Selasa, 28 Mei 2013

# Kamuflase VS Kamu-false #

Posted by Unknown on 12.01 with No comments
Beberapa hari yang lalu, saya pulang ke rumah orang tua naik bus dari arah Veteran Bintaro menuju Cikokol Tangerang. Waktu itu hari sudah gelap, menjelang isya.
Di dalam bus, saya duduk di sebelah seorang pemuda bertato. Kedua tangannya penuh tato. Bahkan tatonya sampai ke leher. Pikir saya, "Ini orang kok tangannya dibatik ya?"
Anehnya, waktu saya duduk di dekatnya, malah ia yang jadi kaku seperti takut. Padahal, kalau di film-film, normalnya, saya yang akan pasang aksi waspada. Mungkin dia takut karena muka saya -menurut beberapa teman- memang angker seperti tampang penjahat. Biarlah.
Sewaktu saya sempat sedikit bercakap-cakap dengan pemuda bertato itu, ia bertanya, "Mas, kalo mau ke Islamic, dari Cikokol naik apa ya?"
Lalu saya tunjukkan sedikit arah-arahnya.
Pemuda ini memang tampangnya seperti orang baik-baik. Saya duga, ia dari kelompok anak-anak Punk Muslim, yaitu kelompok Punk yang memang disibukkan dengan kegiatan keislaman. Dan saya perhatikan, tato-tatonya bukan tato permanen. Mudah-mudahan ia hapus itu tato setiap akan sholat. Dan saya harap, tato-tato itu hanya sebuah bentuk kamuflase para aktifis dakwah yang terjun ke dunia punk atau semacamnya.
Iya betul, terkadang dakwah menuntut para da'i dan muballigh untuk berkamuflase, layaknya pasukan intelijen. Barangkali ada muballigh-muballigh yang berkamuflase menyamar sebagai tukang sayur, dokter, pedagang keliling, pengusaha, karyawan, dan semacamnya. Dan itu perlu, agar mudah bergaul dengan kelompok-kelompok yang hendak diajak mendekatkan diri kepada Allah.
Malah, yang saya tidak habis pikir, seorang teman pernah bercerita bahwa, ada seorang ustadz yang mahir dalam ilmu gambling/judi yang menyusup ke dalam arena perjudian layaknya penjudi, lalu memenangkan semua meja perjudian. Para penjudi yang kalah akhirnya bertanya, apa yang membuatnya selalu menang. Ustadz yang menyaru ini meminta orang-orang itu untuk ikut dengannya jika mereka ingin tahu rahasianya. Mula-mula diajak ke masjid. Lalu, disuruh rajin shalat. Kemudian rutin mendengarkan pengajian. Dan seterusnya, dan seterusnya. Hingga pada akhirnya orang-orang itu benar-benar berhenti berjudi sama sekali. Jadi, semacam upaya rehabilitasi begitu.

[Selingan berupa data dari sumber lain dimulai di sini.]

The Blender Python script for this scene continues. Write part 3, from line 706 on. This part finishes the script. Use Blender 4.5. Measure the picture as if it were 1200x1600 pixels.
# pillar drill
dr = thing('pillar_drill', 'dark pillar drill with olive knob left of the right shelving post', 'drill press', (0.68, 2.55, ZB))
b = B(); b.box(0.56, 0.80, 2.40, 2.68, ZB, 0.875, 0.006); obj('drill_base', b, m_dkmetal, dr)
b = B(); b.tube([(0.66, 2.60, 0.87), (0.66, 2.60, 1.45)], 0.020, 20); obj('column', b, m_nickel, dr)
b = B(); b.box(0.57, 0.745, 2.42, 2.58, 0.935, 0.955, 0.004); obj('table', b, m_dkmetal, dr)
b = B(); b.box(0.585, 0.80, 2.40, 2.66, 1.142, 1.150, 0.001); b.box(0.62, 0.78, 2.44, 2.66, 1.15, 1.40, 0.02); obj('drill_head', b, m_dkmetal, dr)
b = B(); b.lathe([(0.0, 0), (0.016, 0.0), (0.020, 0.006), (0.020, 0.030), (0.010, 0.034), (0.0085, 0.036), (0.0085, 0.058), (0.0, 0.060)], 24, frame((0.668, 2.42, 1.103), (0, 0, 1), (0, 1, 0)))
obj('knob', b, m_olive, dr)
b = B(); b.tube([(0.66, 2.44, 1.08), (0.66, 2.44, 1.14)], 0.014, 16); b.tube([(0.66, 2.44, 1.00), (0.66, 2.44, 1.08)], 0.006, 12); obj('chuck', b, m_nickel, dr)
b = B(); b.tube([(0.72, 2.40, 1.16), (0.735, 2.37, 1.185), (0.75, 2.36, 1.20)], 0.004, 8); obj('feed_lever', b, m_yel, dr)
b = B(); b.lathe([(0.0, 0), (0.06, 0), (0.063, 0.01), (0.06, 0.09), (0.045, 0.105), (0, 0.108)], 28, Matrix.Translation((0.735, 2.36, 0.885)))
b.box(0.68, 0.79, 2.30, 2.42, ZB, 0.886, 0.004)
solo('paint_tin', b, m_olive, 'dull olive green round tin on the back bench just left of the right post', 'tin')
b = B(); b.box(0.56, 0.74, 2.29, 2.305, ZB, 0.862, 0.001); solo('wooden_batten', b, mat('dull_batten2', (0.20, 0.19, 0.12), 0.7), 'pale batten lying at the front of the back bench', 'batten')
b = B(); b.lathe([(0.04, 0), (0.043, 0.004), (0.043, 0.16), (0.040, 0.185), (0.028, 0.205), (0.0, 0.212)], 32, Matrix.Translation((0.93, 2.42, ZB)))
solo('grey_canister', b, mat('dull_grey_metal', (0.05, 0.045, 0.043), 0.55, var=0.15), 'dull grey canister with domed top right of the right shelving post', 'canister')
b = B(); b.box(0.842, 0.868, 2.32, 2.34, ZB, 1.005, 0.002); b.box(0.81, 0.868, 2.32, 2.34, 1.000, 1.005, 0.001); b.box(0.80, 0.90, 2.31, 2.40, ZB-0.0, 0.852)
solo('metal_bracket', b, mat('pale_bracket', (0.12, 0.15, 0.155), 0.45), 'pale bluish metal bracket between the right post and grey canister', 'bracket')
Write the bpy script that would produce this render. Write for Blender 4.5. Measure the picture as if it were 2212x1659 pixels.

Pernah juga saya mendengar, bahwa beberapa muballigh melakukan pembinaan wanita-wanita penjaja "dosa" di kawasan prostitusi. Bukan mustahil, jika upaya awal yang mereka lakukan adalah berkamuflase sebagai "konsumen" yang hendak menyewa "produk" beberapa orang wanita, yang mereka bayar, tapi bukan untuk "melayani", melainkan untuk mendengarkan pengajian agama. Lalu, aktifitas ini semakin rutin semakin rutin, hingga satu demi satu wanita "pekerja" itu kembali ke jalan yang benar dan mencari nafkah yang halal.
Tidak mustahil pula, beberapa muballig berkamuflase sebagai anak-anak klubing yang menyusup ke tempat-tempat "dunia gemerlap". Bukan untuk memanjakan nafsu. Tapi untuk menyelamatkan saudara-saudaranya.
Mudah-mudahan Allah senantiasa melindungi mereka dalam segala aktifitas dakwahnya. Kamuflase dalam dakwah memang terkadang perlu. Para misionaris zending pun demikian. Pemuda-pemuda mereka yang tampan, disuruh memacari anak-anak gadis kaum muslimin, pura-pura masuk Islam, menikahi sang gadis secara Islam, namun ketika si gadis sudah hamil, pemuda-pemuda tersebut kembali murtad dan memaksa sang istri untuk mengikuti agamanya.

Itu kamuflase dalam dakwah. Tapi, jika kita adalah tipe orang yang mudah goyah dan terjerumus, sebaiknya tidak menggunakan dakwah cara ini. Sebab, jika kita yang malah terjerumus, artinya kamuflase kita gagal. Jadinya, "kamu-false", kamu salah, menyimpang.